>> BEGIN Items

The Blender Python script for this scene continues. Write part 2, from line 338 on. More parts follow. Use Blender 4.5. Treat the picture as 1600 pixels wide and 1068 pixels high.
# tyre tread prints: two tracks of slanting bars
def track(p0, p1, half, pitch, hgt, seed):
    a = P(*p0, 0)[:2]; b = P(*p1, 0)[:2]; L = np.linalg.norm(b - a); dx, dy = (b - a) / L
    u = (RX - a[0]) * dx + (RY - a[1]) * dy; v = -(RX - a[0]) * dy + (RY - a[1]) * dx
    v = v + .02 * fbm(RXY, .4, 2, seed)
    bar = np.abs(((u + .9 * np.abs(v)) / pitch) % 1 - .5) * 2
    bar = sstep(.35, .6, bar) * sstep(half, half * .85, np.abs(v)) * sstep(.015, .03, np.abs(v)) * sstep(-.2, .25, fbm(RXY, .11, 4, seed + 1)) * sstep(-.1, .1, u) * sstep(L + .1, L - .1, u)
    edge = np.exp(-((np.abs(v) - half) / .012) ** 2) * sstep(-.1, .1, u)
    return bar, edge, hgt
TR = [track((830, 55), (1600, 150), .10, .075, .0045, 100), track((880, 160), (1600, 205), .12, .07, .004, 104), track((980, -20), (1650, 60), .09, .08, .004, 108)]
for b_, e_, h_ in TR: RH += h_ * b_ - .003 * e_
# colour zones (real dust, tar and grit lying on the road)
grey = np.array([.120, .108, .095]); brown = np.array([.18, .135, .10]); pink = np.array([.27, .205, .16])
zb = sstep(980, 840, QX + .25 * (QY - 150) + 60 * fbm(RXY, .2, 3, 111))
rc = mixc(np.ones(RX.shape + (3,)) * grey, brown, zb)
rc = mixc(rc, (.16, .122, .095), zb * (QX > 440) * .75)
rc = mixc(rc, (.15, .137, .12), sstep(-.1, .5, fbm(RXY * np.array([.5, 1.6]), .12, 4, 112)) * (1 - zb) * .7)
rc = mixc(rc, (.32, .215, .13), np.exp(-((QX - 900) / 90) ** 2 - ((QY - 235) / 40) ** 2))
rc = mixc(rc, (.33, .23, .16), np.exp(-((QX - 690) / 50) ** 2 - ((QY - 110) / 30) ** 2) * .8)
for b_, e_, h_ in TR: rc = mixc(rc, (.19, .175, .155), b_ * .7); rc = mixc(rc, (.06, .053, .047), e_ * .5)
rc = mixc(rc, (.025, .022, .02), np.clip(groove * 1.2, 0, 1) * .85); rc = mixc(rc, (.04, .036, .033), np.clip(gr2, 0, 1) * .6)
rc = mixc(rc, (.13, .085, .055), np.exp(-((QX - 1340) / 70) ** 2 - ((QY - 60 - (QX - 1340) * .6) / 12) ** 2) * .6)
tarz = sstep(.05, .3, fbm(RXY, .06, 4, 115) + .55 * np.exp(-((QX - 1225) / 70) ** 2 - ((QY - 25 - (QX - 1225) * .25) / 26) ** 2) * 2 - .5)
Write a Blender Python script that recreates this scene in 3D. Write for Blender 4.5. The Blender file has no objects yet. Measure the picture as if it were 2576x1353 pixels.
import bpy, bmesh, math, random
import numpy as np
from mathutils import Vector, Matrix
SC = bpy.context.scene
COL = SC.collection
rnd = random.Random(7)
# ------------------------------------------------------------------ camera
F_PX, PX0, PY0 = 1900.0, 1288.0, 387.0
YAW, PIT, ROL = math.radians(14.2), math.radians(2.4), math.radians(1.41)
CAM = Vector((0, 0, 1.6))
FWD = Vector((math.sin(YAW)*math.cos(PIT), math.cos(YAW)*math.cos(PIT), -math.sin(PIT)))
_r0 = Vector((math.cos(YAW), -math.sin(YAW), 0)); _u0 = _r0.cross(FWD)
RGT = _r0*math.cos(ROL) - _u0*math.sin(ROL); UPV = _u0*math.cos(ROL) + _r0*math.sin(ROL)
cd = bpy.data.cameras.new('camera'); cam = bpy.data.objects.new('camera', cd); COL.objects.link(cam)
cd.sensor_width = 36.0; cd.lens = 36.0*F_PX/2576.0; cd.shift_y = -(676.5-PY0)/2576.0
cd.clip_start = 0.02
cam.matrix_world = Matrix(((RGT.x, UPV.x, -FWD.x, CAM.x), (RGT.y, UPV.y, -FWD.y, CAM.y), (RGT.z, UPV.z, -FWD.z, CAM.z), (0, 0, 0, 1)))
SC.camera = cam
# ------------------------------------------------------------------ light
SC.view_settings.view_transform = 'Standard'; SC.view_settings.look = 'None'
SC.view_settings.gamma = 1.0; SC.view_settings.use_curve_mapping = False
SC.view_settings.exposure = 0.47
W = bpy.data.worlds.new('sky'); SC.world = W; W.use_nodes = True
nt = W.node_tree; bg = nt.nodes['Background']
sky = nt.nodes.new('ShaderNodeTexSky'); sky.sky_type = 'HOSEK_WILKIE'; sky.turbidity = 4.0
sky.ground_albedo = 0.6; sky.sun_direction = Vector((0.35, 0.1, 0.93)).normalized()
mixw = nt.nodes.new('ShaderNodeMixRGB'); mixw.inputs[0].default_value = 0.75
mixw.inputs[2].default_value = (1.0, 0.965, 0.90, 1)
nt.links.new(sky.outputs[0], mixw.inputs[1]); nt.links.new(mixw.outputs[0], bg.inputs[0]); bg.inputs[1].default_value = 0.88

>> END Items

Set task:
Reproduce the complete data exactly as presented above.

Written answer:
The Blender Python script for this scene continues. Write part 2, from line 338 on. More parts follow. Use Blender 4.5. Treat the picture as 1600 pixels wide and 1068 pixels high.
# tyre tread prints: two tracks of slanting bars
def track(p0, p1, half, pitch, hgt, seed):
    a = P(*p0, 0)[:2]; b = P(*p1, 0)[:2]; L = np.linalg.norm(b - a); dx, dy = (b - a) / L
    u = (RX - a[0]) * dx + (RY - a[1]) * dy; v = -(RX - a[0]) * dy + (RY - a[1]) * dx
    v = v + .02 * fbm(RXY, .4, 2, seed)
    bar = np.abs(((u + .9 * np.abs(v)) / pitch) % 1 - .5) * 2
    bar = sstep(.35, .6, bar) * sstep(half, half * .85, np.abs(v)) * sstep(.015, .03, np.abs(v)) * sstep(-.2, .25, fbm(RXY, .11, 4, seed + 1)) * sstep(-.1, .1, u) * sstep(L + .1, L - .1, u)
    edge = np.exp(-((np.abs(v) - half) / .012) ** 2) * sstep(-.1, .1, u)
    return bar, edge, hgt
TR = [track((830, 55), (1600, 150), .10, .075, .0045, 100), track((880, 160), (1600, 205), .12, .07, .004, 104), track((980, -20), (1650, 60), .09, .08, .004, 108)]
for b_, e_, h_ in TR: RH += h_ * b_ - .003 * e_
# colour zones (real dust, tar and grit lying on the road)
grey = np.array([.120, .108, .095]); brown = np.array([.18, .135, .10]); pink = np.array([.27, .205, .16])
zb = sstep(980, 840, QX + .25 * (QY - 150) + 60 * fbm(RXY, .2, 3, 111))
rc = mixc(np.ones(RX.shape + (3,)) * grey, brown, zb)
rc = mixc(rc, (.16, .122, .095), zb * (QX > 440) * .75)
rc = mixc(rc, (.15, .137, .12), sstep(-.1, .5, fbm(RXY * np.array([.5, 1.6]), .12, 4, 112)) * (1 - zb) * .7)
rc = mixc(rc, (.32, .215, .13), np.exp(-((QX - 900) / 90) ** 2 - ((QY - 235) / 40) ** 2))
rc = mixc(rc, (.33, .23, .16), np.exp(-((QX - 690) / 50) ** 2 - ((QY - 110) / 30) ** 2) * .8)
for b_, e_, h_ in TR: rc = mixc(rc, (.19, .175, .155), b_ * .7); rc = mixc(rc, (.06, .053, .047), e_ * .5)
rc = mixc(rc, (.025, .022, .02), np.clip(groove * 1.2, 0, 1) * .85); rc = mixc(rc, (.04, .036, .033), np.clip(gr2, 0, 1) * .6)
rc = mixc(rc, (.13, .085, .055), np.exp(-((QX - 1340) / 70) ** 2 - ((QY - 60 - (QX - 1340) * .6) / 12) ** 2) * .6)
tarz = sstep(.05, .3, fbm(RXY, .06, 4, 115) + .55 * np.exp(-((QX - 1225) / 70) ** 2 - ((QY - 25 - (QX - 1225) * .25) / 26) ** 2) * 2 - .5)
Write a Blender Python script that recreates this scene in 3D. Write for Blender 4.5. The Blender file has no objects yet. Measure the picture as if it were 2576x1353 pixels.
import bpy, bmesh, math, random
import numpy as np
from mathutils import Vector, Matrix
SC = bpy.context.scene
COL = SC.collection
rnd = random.Random(7)
# ------------------------------------------------------------------ camera
F_PX, PX0, PY0 = 1900.0, 1288.0, 387.0
YAW, PIT, ROL = math.radians(14.2), math.radians(2.4), math.radians(1.41)
CAM = Vector((0, 0, 1.6))
FWD = Vector((math.sin(YAW)*math.cos(PIT), math.cos(YAW)*math.cos(PIT), -math.sin(PIT)))
_r0 = Vector((math.cos(YAW), -math.sin(YAW), 0)); _u0 = _r0.cross(FWD)
RGT = _r0*math.cos(ROL) - _u0*math.sin(ROL); UPV = _u0*math.cos(ROL) + _r0*math.sin(ROL)
cd = bpy.data.cameras.new('camera'); cam = bpy.data.objects.new('camera', cd); COL.objects.link(cam)
cd.sensor_width = 36.0; cd.lens = 36.0*F_PX/2576.0; cd.shift_y = -(676.5-PY0)/2576.0
cd.clip_start = 0.02
cam.matrix_world = Matrix(((RGT.x, UPV.x, -FWD.x, CAM.x), (RGT.y, UPV.y, -FWD.y, CAM.y), (RGT.z, UPV.z, -FWD.z, CAM.z), (0, 0, 0, 1)))
SC.camera = cam
# ------------------------------------------------------------------ light
SC.view_settings.view_transform = 'Standard'; SC.view_settings.look = 'None'
SC.view_settings.gamma = 1.0; SC.view_settings.use_curve_mapping = False
SC.view_settings.exposure = 0.47
W = bpy.data.worlds.new('sky'); SC.world = W; W.use_nodes = True
nt = W.node_tree; bg = nt.nodes['Background']
sky = nt.nodes.new('ShaderNodeTexSky'); sky.sky_type = 'HOSEK_WILKIE'; sky.turbidity = 4.0
sky.ground_albedo = 0.6; sky.sun_direction = Vector((0.35, 0.1, 0.93)).normalized()
mixw = nt.nodes.new('ShaderNodeMixRGB'); mixw.inputs[0].default_value = 0.75
mixw.inputs[2].default_value = (1.0, 0.965, 0.90, 1)
nt.links.new(sky.outputs[0], mixw.inputs[1]); nt.links.new(mixw.outputs[0], bg.inputs[0]); bg.inputs[1].default_value = 0.88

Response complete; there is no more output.